Le pongiste Alexis Lebrun s'est offert ce week-end un nouveau titre de champion de France de tennis de table, en battant en finale son frère: le dénommé Félix. Solide dès les premiers échanges, il a rapidement mené deux sets à zéro, avant que le cadet ne revienne doucement dans la partie.
La rencontre s'est équilibrée et les deux jeunes garçons ont peu à peu livré une passe d'armes intense. Proche d'égaliser à trois manches partout, Félix a finalement cédé dans les derniers instants, s'inclinant 16-14 au sixième set. Il n'a ensuite pas pu retenir ses larmes, alors qu'Alexis grimpait sur la table afin de célébrer dignement son succès. Ce n'est qu'après ces secondes d'exaltation, et de détresse de l'autre côté, que les deux frangins ont échangé une accolade. Ils venaient de se trouver du regard juste avant.
La joie quelque peu excessive d'Alexis Lebrun s'explique. Il a remporté dimanche son troisième titre national consécutif, ce que personne n'avait réussi dans l'Hexagone depuis Jean-Philippe Gatien au début des années 2000. «Il faut bien profiter», exposait le principal intéressé à RMC Sport à l'issue de la rencontre.
Les larmes attendrissantes de Félix sont également concevables. Le pongiste, mieux classé que son aîné, n'a jamais battu son frère en match officiel. Seuls les Chinois, et Alexis donc, 22e mondial, parviennent à vaincre aujourd'hui le n°5 au classement mondial. Et dans une arène chauffée à blanc, sous les yeux de toute la famille Lebrun, on comprend volontiers qu'un athlète de 17 ans craque devant les caméras.

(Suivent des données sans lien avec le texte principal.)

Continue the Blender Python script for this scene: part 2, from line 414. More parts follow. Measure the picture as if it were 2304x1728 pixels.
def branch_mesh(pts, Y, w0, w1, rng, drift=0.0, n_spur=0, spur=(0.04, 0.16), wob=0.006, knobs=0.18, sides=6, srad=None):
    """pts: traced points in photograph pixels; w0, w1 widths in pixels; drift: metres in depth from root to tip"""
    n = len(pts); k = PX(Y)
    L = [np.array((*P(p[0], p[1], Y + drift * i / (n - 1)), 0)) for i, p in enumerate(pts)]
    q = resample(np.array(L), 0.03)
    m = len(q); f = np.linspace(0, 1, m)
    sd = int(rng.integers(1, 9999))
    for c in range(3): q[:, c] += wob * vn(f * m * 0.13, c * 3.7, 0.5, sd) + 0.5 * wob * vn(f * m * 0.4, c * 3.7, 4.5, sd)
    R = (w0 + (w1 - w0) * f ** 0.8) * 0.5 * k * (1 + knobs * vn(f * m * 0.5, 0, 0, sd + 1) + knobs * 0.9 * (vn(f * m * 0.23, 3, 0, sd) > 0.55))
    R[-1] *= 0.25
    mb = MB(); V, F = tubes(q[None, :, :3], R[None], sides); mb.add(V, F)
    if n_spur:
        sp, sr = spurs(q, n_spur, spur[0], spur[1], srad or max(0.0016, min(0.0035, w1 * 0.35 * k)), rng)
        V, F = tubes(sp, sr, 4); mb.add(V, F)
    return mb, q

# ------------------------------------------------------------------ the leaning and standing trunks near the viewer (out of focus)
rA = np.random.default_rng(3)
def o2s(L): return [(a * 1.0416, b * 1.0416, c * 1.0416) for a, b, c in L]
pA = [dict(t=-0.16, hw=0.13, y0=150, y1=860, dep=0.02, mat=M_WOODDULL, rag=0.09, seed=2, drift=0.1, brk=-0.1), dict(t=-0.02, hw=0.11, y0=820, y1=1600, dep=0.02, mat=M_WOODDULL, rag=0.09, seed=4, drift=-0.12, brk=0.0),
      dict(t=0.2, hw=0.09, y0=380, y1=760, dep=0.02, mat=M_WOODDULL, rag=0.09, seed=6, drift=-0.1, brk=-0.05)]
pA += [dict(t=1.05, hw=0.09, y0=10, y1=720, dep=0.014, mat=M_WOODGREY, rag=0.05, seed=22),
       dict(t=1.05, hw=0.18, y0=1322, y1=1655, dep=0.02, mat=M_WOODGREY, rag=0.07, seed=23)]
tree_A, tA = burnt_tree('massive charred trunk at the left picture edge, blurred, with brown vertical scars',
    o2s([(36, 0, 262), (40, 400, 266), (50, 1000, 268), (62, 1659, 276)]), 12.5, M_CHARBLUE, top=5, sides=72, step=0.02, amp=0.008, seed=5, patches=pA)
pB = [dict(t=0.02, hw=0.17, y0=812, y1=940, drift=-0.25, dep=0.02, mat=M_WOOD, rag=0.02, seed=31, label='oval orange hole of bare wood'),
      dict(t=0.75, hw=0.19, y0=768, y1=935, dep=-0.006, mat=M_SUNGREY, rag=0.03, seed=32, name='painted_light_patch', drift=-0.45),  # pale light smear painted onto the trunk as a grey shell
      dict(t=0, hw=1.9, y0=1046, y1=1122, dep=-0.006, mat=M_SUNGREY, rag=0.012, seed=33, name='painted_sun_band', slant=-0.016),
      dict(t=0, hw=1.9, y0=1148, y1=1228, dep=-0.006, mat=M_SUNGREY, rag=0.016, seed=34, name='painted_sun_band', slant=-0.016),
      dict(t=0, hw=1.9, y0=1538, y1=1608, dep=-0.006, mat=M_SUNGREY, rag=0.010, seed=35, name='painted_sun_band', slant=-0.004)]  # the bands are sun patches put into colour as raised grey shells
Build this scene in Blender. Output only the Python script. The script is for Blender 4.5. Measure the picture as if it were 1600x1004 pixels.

Félix Lebrun a troqué ce week-end son sourire habituel pour les larmes de crocodile, et cette scène n'est pas si anodine. Elle nous rappelle notre tendre enfance, lorsque nous jouions au «ping-pong» contre un frère, une soeur ou un ami, et que personne ne voulait perdre. C'était un peu la même chose à Montpellier, la ville de naissance des deux frangins, dimanche après-midi, sauf que des milliers de spectateurs assistaient au duel fratricide, et qu'un titre de champion de France était en jeu.
La célébration sans-gêne de l'un et les larmoiements de l'autre montrent à quel point cette rencontre était spéciale pour les deux joueurs. La partie se voulait remplie d'émotions, et c'est sans doute sur ce terrain affectif qu'elle s'est jouée - le plus jeune des deux frères ayant complètement raté son entame de match. Il devra à l'avenir travailler cet aspect pour vaincre un jour celui qui est moins bien classé que lui, mais qui reste à ce jour au sommet de la hiérarchie familiale.
Cette célébration, Félix n'en tient évidemment pas rigueur à son frère. Après tout, lui aussi aurait probablement jubilé de la sorte s'il s'était imposé pour la toute première fois contre l'aîné de la famille. Et puis, il sait qu'Alexis lui voue un profond respect, la preuve avec cette déclaration d'après-match.
Il y a bien sûr une rivalité entre les deux champions, mais celle-ci ne concerne que le terrain, rappelle leur père à RMC Sport: «Ce sont tout simplement des frères qui s’aiment. C’est important pour eux parce qu’il ne faut pas oublier que ce sont des gamins de 17 et 20 ans. Ils partent entre 250 et 300 jours par an hors de France».
Même s'il lui faudra du temps pour digérer, le plus jeune des deux pongistes peut se consoler avec ce titre obtenu samedi, en double et avec son frère, justement. Tous les deux viseront une médaille olympique à Paris cet été, dans cet exercice si particulier, qui demande une véritable complicité. Et il n'y a pas mieux qu'un frère pour comprendre l'autre sur un terrain.